Ao fim do semestre em análise, e agora em agosto, o cenário que se abre para a economia global é bem mais otimista do que o descrito no início do ano. Naquele momento, o horizonte era de “terra arrasada”, com mais de 44 bancos de menor porte falindo nos EUA e poucos se atrevendo a prever os próximos desenlaces da crise.
Ao que parece, no entanto, é que o pior acabou ficando para trás, sendo louvável o esforço concentrado das autoridades envolvidas. Agora, o que se vê é a economia global se recuperando, mesmos que com “cicatrizes profundas”. Na visão do FMI, inclusive, para que esta retomada se confirme será essencial que os EUA voltem a exportar e os países asiáticos a importar, com destaque para a China. Sobre este país, nuvens escurar surgem, dado o desempenho de forte realização da bolsa de Xangai na semana passada. A hipótese de uma aperto monetário por lá assombra a todos, ainda mais quando se vê as políticas monetárias frouxas e por tempo indeterminado, definidas pelas autoridades em outros países mais afetados pela crise.

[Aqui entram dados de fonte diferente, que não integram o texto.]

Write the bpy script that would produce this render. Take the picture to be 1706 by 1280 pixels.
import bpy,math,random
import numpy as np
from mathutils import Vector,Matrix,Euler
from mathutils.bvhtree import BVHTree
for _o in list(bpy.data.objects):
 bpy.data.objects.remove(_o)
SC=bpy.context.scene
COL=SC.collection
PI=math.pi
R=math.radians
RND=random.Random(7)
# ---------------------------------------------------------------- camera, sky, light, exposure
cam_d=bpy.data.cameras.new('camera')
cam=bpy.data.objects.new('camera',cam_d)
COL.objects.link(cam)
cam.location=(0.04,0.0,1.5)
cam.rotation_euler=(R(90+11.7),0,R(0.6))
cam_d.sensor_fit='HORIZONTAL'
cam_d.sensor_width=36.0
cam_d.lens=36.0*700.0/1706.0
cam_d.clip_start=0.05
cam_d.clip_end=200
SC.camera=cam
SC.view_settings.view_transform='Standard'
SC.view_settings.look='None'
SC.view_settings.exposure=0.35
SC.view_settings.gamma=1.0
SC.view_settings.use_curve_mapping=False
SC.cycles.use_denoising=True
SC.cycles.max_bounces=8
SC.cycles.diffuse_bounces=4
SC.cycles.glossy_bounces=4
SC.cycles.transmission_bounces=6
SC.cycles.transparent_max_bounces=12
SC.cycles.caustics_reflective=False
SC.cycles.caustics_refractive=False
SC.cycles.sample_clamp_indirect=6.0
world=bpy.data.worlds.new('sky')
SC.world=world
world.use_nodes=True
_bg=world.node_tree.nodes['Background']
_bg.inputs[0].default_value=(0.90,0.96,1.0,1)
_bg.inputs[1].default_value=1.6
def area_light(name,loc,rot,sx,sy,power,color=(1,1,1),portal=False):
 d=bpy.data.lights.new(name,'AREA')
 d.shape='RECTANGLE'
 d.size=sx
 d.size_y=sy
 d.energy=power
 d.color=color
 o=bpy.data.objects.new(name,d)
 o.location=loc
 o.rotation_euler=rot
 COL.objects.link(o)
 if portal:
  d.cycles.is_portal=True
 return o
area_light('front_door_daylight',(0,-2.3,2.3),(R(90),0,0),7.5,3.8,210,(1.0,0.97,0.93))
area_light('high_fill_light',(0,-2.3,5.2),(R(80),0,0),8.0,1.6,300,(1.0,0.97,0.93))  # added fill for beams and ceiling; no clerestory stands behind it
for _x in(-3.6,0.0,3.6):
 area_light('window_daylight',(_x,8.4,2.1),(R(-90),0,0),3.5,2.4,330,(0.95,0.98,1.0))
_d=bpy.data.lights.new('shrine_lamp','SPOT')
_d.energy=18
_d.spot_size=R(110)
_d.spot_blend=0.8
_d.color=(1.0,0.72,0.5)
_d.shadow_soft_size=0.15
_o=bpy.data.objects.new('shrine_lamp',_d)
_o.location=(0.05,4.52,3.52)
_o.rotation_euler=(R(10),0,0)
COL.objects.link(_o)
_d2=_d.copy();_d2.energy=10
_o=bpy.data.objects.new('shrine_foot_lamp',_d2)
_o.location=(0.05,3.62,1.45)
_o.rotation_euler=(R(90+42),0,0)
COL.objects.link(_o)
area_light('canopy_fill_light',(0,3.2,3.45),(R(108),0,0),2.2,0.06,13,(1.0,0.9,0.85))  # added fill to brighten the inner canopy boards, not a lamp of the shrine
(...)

No cenário traçado pelo FMI, o crescimento global só deve ocorrer em 2010, estimado em 2,5%, com este ano sendo de retração de 1,4%. Para a economia norte-americana, a retração neste ano deve ficar em 2,6%, com reversão em 2010 e crescimento previsto de 0,8%. Os países ricos devem crescer 0,6% no ano que vem, recuando 3,8% neste 2009. Já os emergentes devem avançar 1,5% neste ano e 4,7% no ano que vem. Nestes, os BRICs terão a China como “motor” do crescimento, com expansão de 7,5%, avançando 8,5% no ano que vem; a Rússia, que mergulhou 10,2% neste segundo trimestre, deve recuar 7,5% neste ano e se recuperar, crescendo 1,5%, no ano que vem; a Índia deve crescer 5,4% e 6,5, respectivamente, e o Brasil recuar 1,3% neste ano para crescer 2,5% em 2010.